-- BEGIN DATA SEGMENT --
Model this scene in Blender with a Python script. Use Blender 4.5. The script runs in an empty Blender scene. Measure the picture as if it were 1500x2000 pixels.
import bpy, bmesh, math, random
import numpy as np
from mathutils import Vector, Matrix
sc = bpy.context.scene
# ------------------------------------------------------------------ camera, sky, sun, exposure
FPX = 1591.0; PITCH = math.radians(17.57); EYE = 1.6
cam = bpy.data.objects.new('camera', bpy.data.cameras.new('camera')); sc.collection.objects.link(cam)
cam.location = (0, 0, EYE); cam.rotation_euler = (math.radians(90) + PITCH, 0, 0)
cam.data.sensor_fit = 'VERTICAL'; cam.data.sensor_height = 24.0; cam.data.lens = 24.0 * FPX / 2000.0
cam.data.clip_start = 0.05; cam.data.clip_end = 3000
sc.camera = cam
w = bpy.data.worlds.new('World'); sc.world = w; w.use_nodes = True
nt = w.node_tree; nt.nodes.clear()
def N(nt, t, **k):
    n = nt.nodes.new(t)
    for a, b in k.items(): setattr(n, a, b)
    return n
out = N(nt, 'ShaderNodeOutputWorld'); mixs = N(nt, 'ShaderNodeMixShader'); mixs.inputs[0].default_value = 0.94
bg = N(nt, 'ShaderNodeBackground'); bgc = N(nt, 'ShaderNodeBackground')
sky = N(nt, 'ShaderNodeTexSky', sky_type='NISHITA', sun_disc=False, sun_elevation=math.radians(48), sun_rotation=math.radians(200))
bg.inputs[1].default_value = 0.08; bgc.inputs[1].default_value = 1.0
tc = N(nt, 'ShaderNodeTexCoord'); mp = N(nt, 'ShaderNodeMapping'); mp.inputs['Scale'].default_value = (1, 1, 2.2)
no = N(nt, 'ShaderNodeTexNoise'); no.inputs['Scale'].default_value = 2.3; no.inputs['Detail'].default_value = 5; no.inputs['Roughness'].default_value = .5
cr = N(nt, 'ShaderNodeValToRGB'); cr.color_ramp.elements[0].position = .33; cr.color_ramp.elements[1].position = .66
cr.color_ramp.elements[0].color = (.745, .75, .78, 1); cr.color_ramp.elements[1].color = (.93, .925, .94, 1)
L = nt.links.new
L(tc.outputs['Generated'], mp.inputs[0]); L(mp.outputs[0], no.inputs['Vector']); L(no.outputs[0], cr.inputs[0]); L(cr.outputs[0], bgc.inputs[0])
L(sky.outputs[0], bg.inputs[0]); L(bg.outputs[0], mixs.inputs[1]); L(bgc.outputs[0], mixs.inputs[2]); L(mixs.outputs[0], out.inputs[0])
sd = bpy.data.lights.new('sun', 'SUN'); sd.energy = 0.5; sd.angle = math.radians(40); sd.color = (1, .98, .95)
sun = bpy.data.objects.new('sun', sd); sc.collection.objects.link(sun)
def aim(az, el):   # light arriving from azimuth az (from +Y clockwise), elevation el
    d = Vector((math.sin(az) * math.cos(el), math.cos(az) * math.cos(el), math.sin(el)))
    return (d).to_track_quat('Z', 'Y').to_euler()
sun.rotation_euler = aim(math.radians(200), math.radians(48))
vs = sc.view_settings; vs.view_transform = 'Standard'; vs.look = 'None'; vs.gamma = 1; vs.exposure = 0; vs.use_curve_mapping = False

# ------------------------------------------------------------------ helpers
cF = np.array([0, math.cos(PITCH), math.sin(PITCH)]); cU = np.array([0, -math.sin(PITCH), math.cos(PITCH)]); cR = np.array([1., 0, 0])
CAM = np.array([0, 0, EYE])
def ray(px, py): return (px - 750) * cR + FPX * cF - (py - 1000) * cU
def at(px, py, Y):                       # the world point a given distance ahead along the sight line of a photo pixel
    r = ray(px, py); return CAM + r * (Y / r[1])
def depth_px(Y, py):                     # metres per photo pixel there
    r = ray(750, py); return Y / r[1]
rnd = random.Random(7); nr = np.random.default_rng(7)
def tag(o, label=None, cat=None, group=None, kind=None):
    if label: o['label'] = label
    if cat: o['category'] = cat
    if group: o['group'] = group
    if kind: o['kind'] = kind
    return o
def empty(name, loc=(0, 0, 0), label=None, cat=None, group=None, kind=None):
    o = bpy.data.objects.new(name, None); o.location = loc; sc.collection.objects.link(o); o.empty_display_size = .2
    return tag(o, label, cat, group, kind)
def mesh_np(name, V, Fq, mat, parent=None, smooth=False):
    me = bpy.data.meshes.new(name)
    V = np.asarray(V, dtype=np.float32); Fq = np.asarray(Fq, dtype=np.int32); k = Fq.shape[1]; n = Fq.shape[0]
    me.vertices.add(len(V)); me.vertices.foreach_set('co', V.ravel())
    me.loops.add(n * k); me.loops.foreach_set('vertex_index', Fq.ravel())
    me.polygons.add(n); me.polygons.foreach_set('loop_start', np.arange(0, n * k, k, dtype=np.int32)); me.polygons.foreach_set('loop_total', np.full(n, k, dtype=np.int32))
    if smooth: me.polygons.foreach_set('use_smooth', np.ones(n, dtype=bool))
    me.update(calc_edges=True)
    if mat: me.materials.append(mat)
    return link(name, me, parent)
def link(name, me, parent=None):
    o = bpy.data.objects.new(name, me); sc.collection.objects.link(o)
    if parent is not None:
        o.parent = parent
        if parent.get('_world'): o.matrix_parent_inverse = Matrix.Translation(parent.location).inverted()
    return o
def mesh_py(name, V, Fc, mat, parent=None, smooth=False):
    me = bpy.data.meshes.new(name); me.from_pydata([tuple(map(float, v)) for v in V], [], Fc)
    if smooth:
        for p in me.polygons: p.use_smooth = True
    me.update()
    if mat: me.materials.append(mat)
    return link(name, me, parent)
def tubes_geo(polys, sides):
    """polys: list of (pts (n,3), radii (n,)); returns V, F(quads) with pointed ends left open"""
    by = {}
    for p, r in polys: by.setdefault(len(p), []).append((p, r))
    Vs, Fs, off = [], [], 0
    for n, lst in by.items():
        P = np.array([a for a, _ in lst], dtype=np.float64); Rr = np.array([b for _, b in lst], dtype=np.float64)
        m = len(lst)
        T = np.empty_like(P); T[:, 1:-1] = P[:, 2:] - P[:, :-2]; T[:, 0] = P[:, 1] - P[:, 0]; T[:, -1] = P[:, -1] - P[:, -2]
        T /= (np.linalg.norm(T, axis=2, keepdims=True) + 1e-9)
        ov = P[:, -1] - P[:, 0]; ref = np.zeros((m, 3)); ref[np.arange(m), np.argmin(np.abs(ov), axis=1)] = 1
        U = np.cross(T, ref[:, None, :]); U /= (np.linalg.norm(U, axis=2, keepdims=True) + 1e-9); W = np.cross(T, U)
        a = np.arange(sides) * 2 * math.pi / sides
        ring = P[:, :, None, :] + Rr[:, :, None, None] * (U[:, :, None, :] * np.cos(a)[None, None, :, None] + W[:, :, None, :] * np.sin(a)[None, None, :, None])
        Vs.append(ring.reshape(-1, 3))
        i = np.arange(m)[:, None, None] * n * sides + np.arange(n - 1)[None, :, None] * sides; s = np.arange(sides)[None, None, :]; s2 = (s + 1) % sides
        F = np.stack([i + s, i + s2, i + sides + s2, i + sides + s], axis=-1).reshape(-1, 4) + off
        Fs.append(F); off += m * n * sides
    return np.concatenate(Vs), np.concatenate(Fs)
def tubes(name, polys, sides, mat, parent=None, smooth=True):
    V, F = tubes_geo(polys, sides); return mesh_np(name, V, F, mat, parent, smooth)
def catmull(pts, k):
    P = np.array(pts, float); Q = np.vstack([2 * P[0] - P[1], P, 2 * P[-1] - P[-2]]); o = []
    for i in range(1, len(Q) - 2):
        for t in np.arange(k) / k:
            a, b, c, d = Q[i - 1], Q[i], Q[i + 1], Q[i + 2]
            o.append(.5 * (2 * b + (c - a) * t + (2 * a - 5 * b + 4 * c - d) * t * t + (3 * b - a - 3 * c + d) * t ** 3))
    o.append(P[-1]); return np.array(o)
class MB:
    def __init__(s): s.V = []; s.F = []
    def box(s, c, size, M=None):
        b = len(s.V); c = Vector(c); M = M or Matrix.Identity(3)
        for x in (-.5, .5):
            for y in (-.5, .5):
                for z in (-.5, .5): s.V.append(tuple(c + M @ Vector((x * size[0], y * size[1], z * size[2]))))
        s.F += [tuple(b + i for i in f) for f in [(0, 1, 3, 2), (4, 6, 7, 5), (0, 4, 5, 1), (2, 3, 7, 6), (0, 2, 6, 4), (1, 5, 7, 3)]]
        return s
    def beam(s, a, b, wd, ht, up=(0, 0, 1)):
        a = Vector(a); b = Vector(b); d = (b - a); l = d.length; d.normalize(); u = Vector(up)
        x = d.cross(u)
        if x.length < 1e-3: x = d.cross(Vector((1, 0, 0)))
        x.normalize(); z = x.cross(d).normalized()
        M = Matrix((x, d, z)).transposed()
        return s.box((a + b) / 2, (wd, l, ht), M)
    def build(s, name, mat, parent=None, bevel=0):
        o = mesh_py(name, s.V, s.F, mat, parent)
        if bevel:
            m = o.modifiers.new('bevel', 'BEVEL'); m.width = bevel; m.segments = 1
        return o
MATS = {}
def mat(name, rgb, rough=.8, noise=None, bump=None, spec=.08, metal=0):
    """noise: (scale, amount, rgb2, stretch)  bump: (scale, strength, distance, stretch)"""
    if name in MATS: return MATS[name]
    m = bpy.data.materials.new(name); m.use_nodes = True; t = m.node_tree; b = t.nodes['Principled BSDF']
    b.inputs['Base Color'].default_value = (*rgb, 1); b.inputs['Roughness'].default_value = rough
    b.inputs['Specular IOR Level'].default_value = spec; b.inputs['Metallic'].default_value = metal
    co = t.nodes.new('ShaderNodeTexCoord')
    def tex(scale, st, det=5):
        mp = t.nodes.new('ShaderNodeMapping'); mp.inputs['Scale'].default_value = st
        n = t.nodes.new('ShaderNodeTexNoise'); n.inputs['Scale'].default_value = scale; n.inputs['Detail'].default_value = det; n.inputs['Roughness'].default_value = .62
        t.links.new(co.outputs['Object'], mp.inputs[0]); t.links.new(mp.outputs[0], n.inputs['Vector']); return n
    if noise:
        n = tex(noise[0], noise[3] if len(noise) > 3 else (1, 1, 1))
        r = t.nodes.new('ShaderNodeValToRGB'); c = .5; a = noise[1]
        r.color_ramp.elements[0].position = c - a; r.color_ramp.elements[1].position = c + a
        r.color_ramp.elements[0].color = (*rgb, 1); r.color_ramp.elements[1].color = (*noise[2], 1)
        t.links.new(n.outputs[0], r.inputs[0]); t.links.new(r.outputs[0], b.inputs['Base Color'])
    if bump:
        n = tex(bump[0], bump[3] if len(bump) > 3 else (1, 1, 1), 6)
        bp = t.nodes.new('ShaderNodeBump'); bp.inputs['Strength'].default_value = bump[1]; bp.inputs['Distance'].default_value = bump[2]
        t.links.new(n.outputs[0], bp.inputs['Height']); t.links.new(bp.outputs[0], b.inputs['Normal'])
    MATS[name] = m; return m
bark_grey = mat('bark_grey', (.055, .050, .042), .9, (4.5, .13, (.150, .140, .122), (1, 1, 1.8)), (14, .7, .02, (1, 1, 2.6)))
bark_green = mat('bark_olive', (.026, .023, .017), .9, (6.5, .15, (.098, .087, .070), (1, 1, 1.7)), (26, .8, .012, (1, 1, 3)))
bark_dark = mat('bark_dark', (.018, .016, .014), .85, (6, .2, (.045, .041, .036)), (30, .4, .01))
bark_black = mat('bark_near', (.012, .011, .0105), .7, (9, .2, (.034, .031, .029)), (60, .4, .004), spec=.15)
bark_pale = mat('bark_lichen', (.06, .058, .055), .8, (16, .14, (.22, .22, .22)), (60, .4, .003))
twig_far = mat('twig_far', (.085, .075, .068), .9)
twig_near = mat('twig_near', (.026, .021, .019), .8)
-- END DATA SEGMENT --
TASK TO CARRY OUT = Identify each line of the material where the word "with" shows up, and copy it.

SOLUTION TO THE EXERCISE =
Model this scene in Blender with a Python script. Use Blender 4.5. The script runs in an empty Blender scene. Measure the picture as if it were 1500x2000 pixels.
    """polys: list of (pts (n,3), radii (n,)); returns V, F(quads) with pointed ends left open"""